The situation now is nowhere near as grave as it was then but neither is it wholly wonderful. Next month NESV – now Fenway Sports Group – will have been in charge for six years and while John W Henry and his staff deserve credit for the sizeable role they have played in getting Liverpool back on sound footing, it should be noted that their spell at the top has seen more managers than trophies arrive at Anfield, a drain of player-quality on the back of a flawed transfer process and the team’s league position rise from 8th at the end of FSG’s first full season in L4 to er … 8th at the end of their most recent.

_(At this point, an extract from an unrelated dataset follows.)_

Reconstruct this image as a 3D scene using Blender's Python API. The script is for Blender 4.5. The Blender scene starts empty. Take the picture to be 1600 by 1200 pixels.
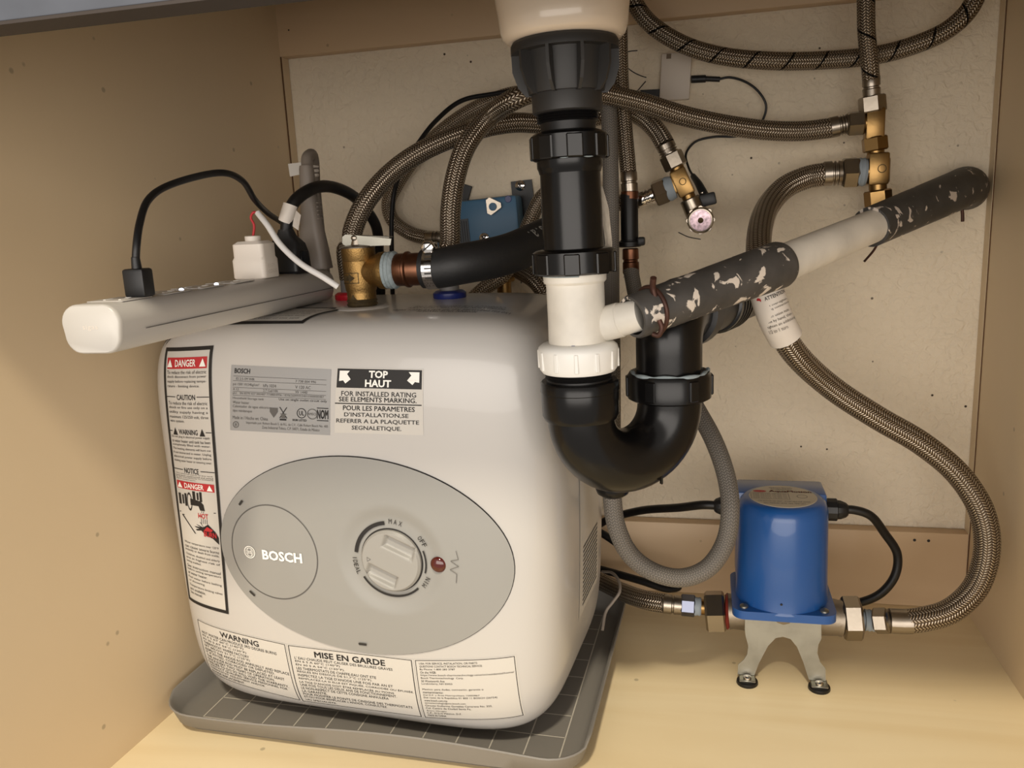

Off the pitch there have been problems, too, among them a conflict between the club and the supporters group Spion Kop 1906 that temporarily led to no flags being present in the most flag-renowned stand in the country, and a ticket-price increase that led to an unprecedented mass walkout at Anfield last February. And who played a prominent role in both affairs, standing up for fans against officials out of touch with the people they are meant to be representing and protecting? SOS, of course.
That’s real love right there, and in that regard there is a paradox to being a supporter, for it requires you to occasionally be unsupportive.
But to stress – I am not unsupportive of Klopp. My backing of the 49-year-old may not be as zealot-like as other Reds but it is real enough. On the whole I feel he has made significant progress since replacing Brendan Rodgers last October; the team is better, results have improved and, least we forget, two finals have been reached.
In regards to Liverpool’s summer transfer strategy, the thing Klopp says fans “need to believe” in, I think it’s fallen short by a left-back, defensive midfielder and a more significant upturn in quality. But Sadio Mane looks the business and, as thing stand, I am willing to believe in the manager’s ability to do very good things with the squad at his disposal.
But what’s for sure is that Klopp isn’t perfect – mistakes have been made and more will follow between now and the moment he departs. That is a simple fact of football, of life, and supporters should feel free to point that out and question decisions made by the manager and others at Anfield, Melwood and Chapel Street.